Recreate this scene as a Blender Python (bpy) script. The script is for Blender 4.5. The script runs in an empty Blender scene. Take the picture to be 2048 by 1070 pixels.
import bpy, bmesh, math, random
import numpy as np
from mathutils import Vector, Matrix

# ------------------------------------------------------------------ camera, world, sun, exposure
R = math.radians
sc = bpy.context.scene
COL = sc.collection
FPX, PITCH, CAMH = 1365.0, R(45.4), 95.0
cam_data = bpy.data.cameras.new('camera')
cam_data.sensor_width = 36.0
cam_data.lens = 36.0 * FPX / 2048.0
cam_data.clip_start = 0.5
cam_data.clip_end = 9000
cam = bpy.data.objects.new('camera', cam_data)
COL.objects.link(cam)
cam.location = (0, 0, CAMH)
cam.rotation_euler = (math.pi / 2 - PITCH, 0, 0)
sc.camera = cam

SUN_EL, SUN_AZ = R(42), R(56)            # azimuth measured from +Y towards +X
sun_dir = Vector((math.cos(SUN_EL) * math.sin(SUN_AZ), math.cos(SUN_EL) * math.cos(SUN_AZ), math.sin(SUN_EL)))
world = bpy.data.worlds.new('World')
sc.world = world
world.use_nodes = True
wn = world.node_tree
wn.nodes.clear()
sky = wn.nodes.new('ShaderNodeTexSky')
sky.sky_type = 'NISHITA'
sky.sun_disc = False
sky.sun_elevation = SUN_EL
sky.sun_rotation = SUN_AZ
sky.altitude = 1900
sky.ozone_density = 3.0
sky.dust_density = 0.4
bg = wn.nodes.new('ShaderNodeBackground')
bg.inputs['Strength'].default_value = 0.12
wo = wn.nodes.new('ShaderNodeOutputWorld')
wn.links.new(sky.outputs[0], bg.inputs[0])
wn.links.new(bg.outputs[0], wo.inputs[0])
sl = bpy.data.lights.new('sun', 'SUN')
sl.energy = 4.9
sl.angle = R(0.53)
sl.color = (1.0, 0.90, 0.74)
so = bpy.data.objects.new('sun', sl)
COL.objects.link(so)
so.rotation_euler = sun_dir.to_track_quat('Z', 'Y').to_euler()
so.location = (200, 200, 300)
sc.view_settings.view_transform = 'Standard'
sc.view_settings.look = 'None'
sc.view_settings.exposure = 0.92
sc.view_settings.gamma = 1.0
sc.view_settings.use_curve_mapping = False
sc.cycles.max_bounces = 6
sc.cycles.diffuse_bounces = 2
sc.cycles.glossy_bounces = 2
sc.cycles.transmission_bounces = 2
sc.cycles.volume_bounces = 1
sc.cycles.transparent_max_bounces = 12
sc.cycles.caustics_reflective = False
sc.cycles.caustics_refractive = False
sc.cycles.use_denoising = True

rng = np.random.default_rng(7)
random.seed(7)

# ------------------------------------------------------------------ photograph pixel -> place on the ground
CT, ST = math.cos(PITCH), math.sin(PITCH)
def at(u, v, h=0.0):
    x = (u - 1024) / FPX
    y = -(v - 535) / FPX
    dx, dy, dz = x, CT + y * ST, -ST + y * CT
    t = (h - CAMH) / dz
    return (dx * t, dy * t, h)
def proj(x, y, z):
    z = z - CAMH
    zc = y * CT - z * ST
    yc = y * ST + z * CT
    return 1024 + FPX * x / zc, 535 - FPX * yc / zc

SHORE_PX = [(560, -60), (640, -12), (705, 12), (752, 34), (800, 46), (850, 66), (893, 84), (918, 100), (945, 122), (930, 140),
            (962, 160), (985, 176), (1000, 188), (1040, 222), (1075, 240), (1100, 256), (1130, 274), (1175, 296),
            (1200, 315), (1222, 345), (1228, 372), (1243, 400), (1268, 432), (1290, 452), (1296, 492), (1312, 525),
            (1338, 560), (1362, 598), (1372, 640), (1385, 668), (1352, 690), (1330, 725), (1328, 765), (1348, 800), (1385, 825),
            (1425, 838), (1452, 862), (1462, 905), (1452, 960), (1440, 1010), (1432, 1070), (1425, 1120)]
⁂
WRITTEN TASK: From the first line of the listing above to the line with "sc.camera = cam", please transcribe each line exactly, both ends included, and nothing beyond that.

SOLVED EXERCISE:
Recreate this scene as a Blender Python (bpy) script. The script is for Blender 4.5. The script runs in an empty Blender scene. Take the picture to be 2048 by 1070 pixels.
import bpy, bmesh, math, random
import numpy as np
from mathutils import Vector, Matrix

# ------------------------------------------------------------------ camera, world, sun, exposure
R = math.radians
sc = bpy.context.scene
COL = sc.collection
FPX, PITCH, CAMH = 1365.0, R(45.4), 95.0
cam_data = bpy.data.cameras.new('camera')
cam_data.sensor_width = 36.0
cam_data.lens = 36.0 * FPX / 2048.0
cam_data.clip_start = 0.5
cam_data.clip_end = 9000
cam = bpy.data.objects.new('camera', cam_data)
COL.objects.link(cam)
cam.location = (0, 0, CAMH)
cam.rotation_euler = (math.pi / 2 - PITCH, 0, 0)
sc.camera = cam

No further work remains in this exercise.